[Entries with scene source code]
=====

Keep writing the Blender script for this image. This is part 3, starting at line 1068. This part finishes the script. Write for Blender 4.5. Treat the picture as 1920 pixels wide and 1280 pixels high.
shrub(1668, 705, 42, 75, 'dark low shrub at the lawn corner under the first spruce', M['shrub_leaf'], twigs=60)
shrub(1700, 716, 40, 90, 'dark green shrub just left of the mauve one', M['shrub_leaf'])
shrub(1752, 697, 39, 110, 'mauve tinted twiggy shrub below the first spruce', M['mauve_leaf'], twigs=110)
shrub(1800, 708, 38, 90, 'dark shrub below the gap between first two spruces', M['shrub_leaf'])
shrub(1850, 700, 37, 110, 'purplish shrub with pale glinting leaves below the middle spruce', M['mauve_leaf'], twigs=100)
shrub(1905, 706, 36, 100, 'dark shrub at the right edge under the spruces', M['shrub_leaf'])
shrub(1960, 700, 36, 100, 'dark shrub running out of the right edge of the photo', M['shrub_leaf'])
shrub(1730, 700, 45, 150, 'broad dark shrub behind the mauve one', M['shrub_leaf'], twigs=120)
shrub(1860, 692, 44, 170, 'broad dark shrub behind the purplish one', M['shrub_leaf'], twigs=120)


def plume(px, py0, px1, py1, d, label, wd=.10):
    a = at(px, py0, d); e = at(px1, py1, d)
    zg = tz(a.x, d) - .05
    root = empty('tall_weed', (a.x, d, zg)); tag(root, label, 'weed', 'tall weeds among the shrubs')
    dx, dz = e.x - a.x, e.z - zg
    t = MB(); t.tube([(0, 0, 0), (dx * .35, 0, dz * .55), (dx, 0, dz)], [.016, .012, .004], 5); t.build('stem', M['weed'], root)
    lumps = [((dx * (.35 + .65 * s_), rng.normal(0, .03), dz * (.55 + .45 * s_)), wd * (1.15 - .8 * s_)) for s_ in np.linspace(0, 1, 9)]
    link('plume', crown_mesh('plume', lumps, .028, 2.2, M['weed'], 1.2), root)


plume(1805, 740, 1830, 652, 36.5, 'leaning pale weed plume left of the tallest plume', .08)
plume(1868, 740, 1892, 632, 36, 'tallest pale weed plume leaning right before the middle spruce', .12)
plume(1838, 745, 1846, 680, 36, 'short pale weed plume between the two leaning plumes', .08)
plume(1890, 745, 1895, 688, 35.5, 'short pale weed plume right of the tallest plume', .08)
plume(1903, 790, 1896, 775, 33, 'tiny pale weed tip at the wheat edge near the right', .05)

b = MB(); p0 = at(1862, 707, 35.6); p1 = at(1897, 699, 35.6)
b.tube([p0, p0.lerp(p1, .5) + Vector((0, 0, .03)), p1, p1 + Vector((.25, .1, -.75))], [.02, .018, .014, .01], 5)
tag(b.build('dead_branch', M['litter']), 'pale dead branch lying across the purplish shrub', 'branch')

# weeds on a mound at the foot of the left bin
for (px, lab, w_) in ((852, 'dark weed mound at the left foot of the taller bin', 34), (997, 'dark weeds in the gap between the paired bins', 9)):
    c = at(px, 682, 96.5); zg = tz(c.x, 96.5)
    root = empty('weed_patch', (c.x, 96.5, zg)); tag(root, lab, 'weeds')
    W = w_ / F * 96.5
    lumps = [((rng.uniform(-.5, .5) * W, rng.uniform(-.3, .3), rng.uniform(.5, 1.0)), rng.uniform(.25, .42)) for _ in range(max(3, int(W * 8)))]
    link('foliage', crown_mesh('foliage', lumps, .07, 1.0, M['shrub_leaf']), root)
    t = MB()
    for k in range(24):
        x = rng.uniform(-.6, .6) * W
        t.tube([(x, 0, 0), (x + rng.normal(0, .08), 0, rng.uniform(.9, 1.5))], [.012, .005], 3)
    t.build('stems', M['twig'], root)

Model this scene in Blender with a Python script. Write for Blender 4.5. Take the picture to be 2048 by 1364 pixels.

=====

Return all of the entries exactly as they were supplied.

Keep writing the Blender script for this image. This is part 3, starting at line 1068. This part finishes the script. Write for Blender 4.5. Treat the picture as 1920 pixels wide and 1280 pixels high.
shrub(1668, 705, 42, 75, 'dark low shrub at the lawn corner under the first spruce', M['shrub_leaf'], twigs=60)
shrub(1700, 716, 40, 90, 'dark green shrub just left of the mauve one', M['shrub_leaf'])
shrub(1752, 697, 39, 110, 'mauve tinted twiggy shrub below the first spruce', M['mauve_leaf'], twigs=110)
shrub(1800, 708, 38, 90, 'dark shrub below the gap between first two spruces', M['shrub_leaf'])
shrub(1850, 700, 37, 110, 'purplish shrub with pale glinting leaves below the middle spruce', M['mauve_leaf'], twigs=100)
shrub(1905, 706, 36, 100, 'dark shrub at the right edge under the spruces', M['shrub_leaf'])
shrub(1960, 700, 36, 100, 'dark shrub running out of the right edge of the photo', M['shrub_leaf'])
shrub(1730, 700, 45, 150, 'broad dark shrub behind the mauve one', M['shrub_leaf'], twigs=120)
shrub(1860, 692, 44, 170, 'broad dark shrub behind the purplish one', M['shrub_leaf'], twigs=120)


def plume(px, py0, px1, py1, d, label, wd=.10):
    a = at(px, py0, d); e = at(px1, py1, d)
    zg = tz(a.x, d) - .05
    root = empty('tall_weed', (a.x, d, zg)); tag(root, label, 'weed', 'tall weeds among the shrubs')
    dx, dz = e.x - a.x, e.z - zg
    t = MB(); t.tube([(0, 0, 0), (dx * .35, 0, dz * .55), (dx, 0, dz)], [.016, .012, .004], 5); t.build('stem', M['weed'], root)
    lumps = [((dx * (.35 + .65 * s_), rng.normal(0, .03), dz * (.55 + .45 * s_)), wd * (1.15 - .8 * s_)) for s_ in np.linspace(0, 1, 9)]
    link('plume', crown_mesh('plume', lumps, .028, 2.2, M['weed'], 1.2), root)


plume(1805, 740, 1830, 652, 36.5, 'leaning pale weed plume left of the tallest plume', .08)
plume(1868, 740, 1892, 632, 36, 'tallest pale weed plume leaning right before the middle spruce', .12)
plume(1838, 745, 1846, 680, 36, 'short pale weed plume between the two leaning plumes', .08)
plume(1890, 745, 1895, 688, 35.5, 'short pale weed plume right of the tallest plume', .08)
plume(1903, 790, 1896, 775, 33, 'tiny pale weed tip at the wheat edge near the right', .05)

b = MB(); p0 = at(1862, 707, 35.6); p1 = at(1897, 699, 35.6)
b.tube([p0, p0.lerp(p1, .5) + Vector((0, 0, .03)), p1, p1 + Vector((.25, .1, -.75))], [.02, .018, .014, .01], 5)
tag(b.build('dead_branch', M['litter']), 'pale dead branch lying across the purplish shrub', 'branch')

# weeds on a mound at the foot of the left bin
for (px, lab, w_) in ((852, 'dark weed mound at the left foot of the taller bin', 34), (997, 'dark weeds in the gap between the paired bins', 9)):
    c = at(px, 682, 96.5); zg = tz(c.x, 96.5)
    root = empty('weed_patch', (c.x, 96.5, zg)); tag(root, lab, 'weeds')
    W = w_ / F * 96.5
    lumps = [((rng.uniform(-.5, .5) * W, rng.uniform(-.3, .3), rng.uniform(.5, 1.0)), rng.uniform(.25, .42)) for _ in range(max(3, int(W * 8)))]
    link('foliage', crown_mesh('foliage', lumps, .07, 1.0, M['shrub_leaf']), root)
    t = MB()
    for k in range(24):
        x = rng.uniform(-.6, .6) * W
        t.tube([(x, 0, 0), (x + rng.normal(0, .08), 0, rng.uniform(.9, 1.5))], [.012, .005], 3)
    t.build('stems', M['twig'], root)

Model this scene in Blender with a Python script. Write for Blender 4.5. Take the picture to be 2048 by 1364 pixels.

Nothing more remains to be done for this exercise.